And the context is actually much worse.

For the entire meeting, he wasn't paying attention to a student's performance; he was paying inordinate attention to a high school girl. He was looking at her more than anyone else. He was sitting between her and another board member, but noticeably closer to her. He touched her many times before taking his bold “next step.” And now he’s betting that no one will watch it all, that we will just accept his lame-fuck excuse.

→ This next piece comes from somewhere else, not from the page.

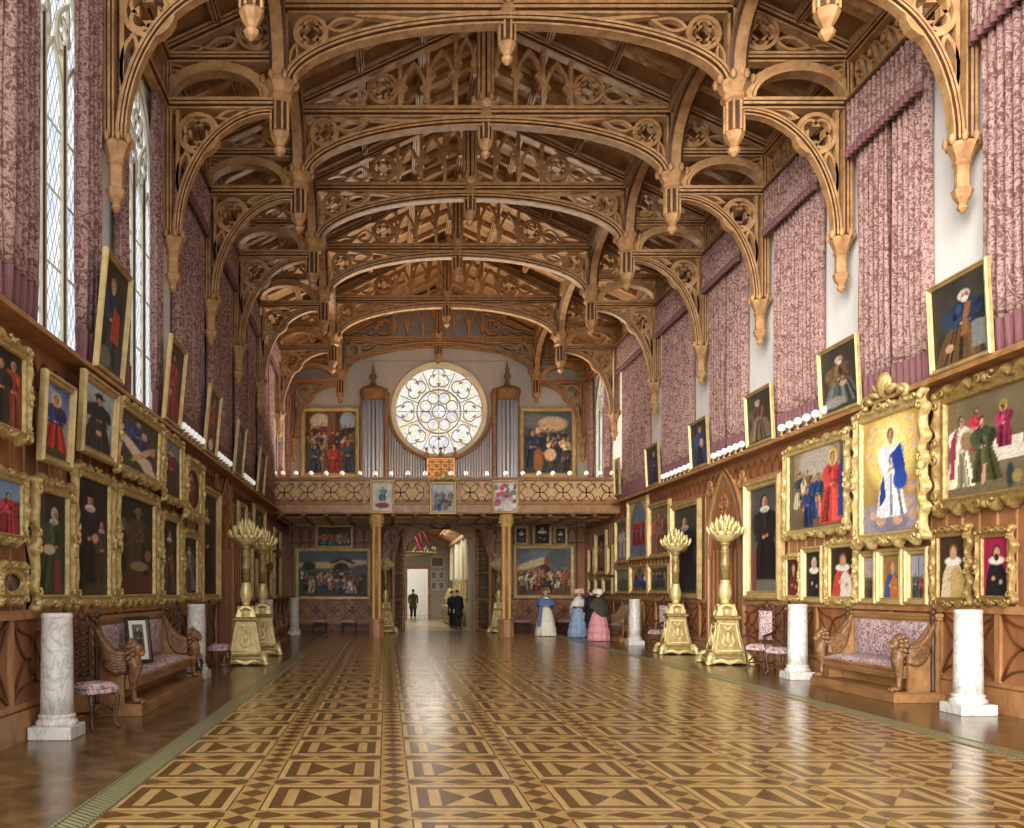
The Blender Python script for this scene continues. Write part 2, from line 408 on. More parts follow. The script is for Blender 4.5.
# far wall: gable over a doorway below and a round opening above
RC = Vector((2.12, 36.0, 8.8)); RR = 1.74
b = MB()
DX0, DX1, DZS, DZT = 0.74, 3.56, 3.1, 4.12
ar = [(p[0], p[2]) for p in arc((DX0+DX1)/2, DZS, (DX1-DX0)/2, DZT-DZS, PI, 0, 12)]
b.prism([(XL-.3, 0), (DX0, 0), (DX0, 5.4), (XL-.3, 5.4)], 36.0, 36.4); b.prism([(DX1, 0), (XR+.3, 0), (XR+.3, 5.4), (DX1, 5.4)], 36.0, 36.4)
b.prism([(DX0, 5.4)]+ar[:7]+[((DX0+DX1)/2, 5.4)], 36.0, 36.4); b.prism([((DX0+DX1)/2, 5.4)]+ar[6:]+[(DX1, 5.4)], 36.0, 36.4)
k = 24
rl = [(RC.x+RR*cos(PI/2+PI*i/k), RC.z+RR*sin(PI/2+PI*i/k)) for i in range(k+1)]
rr = [(RC.x+RR*cos(PI/2-PI*i/k), RC.z+RR*sin(PI/2-PI*i/k)) for i in range(k+1)]
b.prism([(XL-.3, 5.4), (RC.x, 5.4)]+rl[::-1]+[(RC.x, 14.0), (XL-.3, 11.0)], 36.0, 36.4)
b.prism([(RC.x, 5.4), (XR+.3, 5.4), (XR+.3, 11.0), (RC.x, 14.0)]+rr, 36.0, 36.4)
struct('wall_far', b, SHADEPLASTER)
# string line on the far wall
b = MB(); b.box(-0.8, 35.97, 10.785, 4.9, 36.0, 10.805); struct('trim_3', b, flat('grey_line', srgb(140, 136, 128)))

# round window: cream ring, stained glass, tracery of six lobes about a small wheel
b = MB(); b.M = Matrix.Translation((RC.x, 36.2, RC.z))
b.prism([(1.75*cos(2*PI*i/48), 1.75*sin(2*PI*i/48)) for i in range(48)], -0.01, 0.01)
rose = struct('window_5', b, STAINED)
b = MB(); b.M = Matrix.Translation((RC.x, 35.99, RC.z))
b.sweep(arc(0, 0, 1.85, 1.85, 0, 2*PI, 64)[:-1], [(-.12, -.02), (-.1, -.14), (.07, -.14), (.1, -.1), (.14, .02), (.14, .12), (-.12, .12)], (0, 1, 0), True)
obj('window_ring', b, CREAM, rose)
LEAD = flat('tracery_stone', srgb(186, 182, 164), 0.8)
b = MB(); b.M = Matrix.Translation((RC.x, 36.12, RC.z))
def ring(r, w, cx=0, cz=0, n=28): b.bar(arc(cx, cz, r, r, 0, 2*PI, n)[:-1], w, 0.12, (0, 1, 0), True)
ring(0.27, 0.045); ring(0.88, 0.055)
for q in range(8):
    a = PI/8+q*PI/4; ring(0.225, 0.03, 0.57*cos(a), 0.57*sin(a), 14)
for q in range(8):
    a = PI/2+q*PI/4
    b.bar(foil(1.32*cos(a), 1.32*sin(a), 0.43, 3, a, 6, lobe=0.42), 0.035, 0.12, (0, 1, 0), True)
    b.bar([(0.88*cos(a+PI/8), 0, 0.88*sin(a+PI/8)), (1.68*cos(a+PI/8), 0, 1.68*sin(a+PI/8))], 0.03, 0.08)
for q in range(4):
    a = q*PI/2; b.bar([(0.05*cos(a), 0, 0.05*sin(a)), (1.7*cos(a), 0, 1.7*sin(a))], 0.025, 0.05)
obj('window_tracery', b, LEAD, rose)

# ceiling boards, purlins and common rafters
b = MB(); Y0 = 8.0
for s in (-1, 1):
    pr = [(CX, 13.6+0.14), (CX+s*(HALF+.3), RAF(HALF+.3)+0.14), (CX+s*(HALF+.3), RAF(HALF+.3)+0.34), (CX, 13.6+0.34)]
    b.prism(pr, Y0, 36.4)
struct('ceiling', b, BOARDS)
b = MB()
for u in (0.0, 1.3, 2.6, 3.9, 4.95, 5.9):
    for s in ((-1, 1) if u else (1,)):
        w = 0.22 if u in (0.0, 3.9) else 0.17
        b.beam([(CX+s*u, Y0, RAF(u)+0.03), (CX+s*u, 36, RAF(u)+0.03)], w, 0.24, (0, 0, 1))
ys = [8.0]
for i in range(len(TRUSS_Y)):
    lo = TRUSS_Y[i-1] if i else 8.9
    for q in (1, 2, 3): ys.append(lo+(TRUSS_Y[i]-lo)*q/4)
for y in ys:
    for s in (-1, 1): b.bar([(CX, y, 13.6+.07), (CX+s*HALF, y, RAF(HALF)+.07)], 0.16, 0.2, (0, 1, 0))
struct('trim_4', b, OAK)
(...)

And he’s banking on this all fading away before August when he’s up for reelection to a seat he’s held for 20 years.

Many have said, as I or any rational human would: If this was a teenage boy – or any male for that matter - would Ervin have pulled him into a physical embrace and whispered, “God, you're hot, where do you go to school?” If the answer is yes, that he would do that with a boy, well, that is a problem too. He wasn’t giving this girl a “you-go, girl!” he was taking liberties in a post-Epstein world that appears to be, for some, normalized.

So, how did the institution respond? First, they didn’t until there was widespread condemnation. But, after that, in emergency session, they voted to "censure" him. A formal slap on the wrist. They claimed their hands were tied by state law, which is just another way of saying the system is explicitly designed to protect the incumbent power structure. He keeps his seat. And, predictably, this wasn't even his first offense; he was censured for a lewd classroom gesture back in 2009.

Women and girls (and some boys, too) have known about this systemic cloaking for a long time. These are not isolated anomalies. The Epstein files revealed not only how the rich and powerful have been doing what they want with impunity for a long time, the files have also unearthed the truth so many victims have been trying to tell us for a long time. There is a “secret society,” but it is not as hidden as you think. You buy their products; you see them on ballot after ballot. And the system is cooked to let them get away either Scott-free or with just a slap on the wrist. The Epstein files have given us the information we need to set things straight, but first it has uncovered something dark that lurks in the hearts of too many men. They have become emboldened to reveal who they are. In a school board meeting. Recorded, for all to see.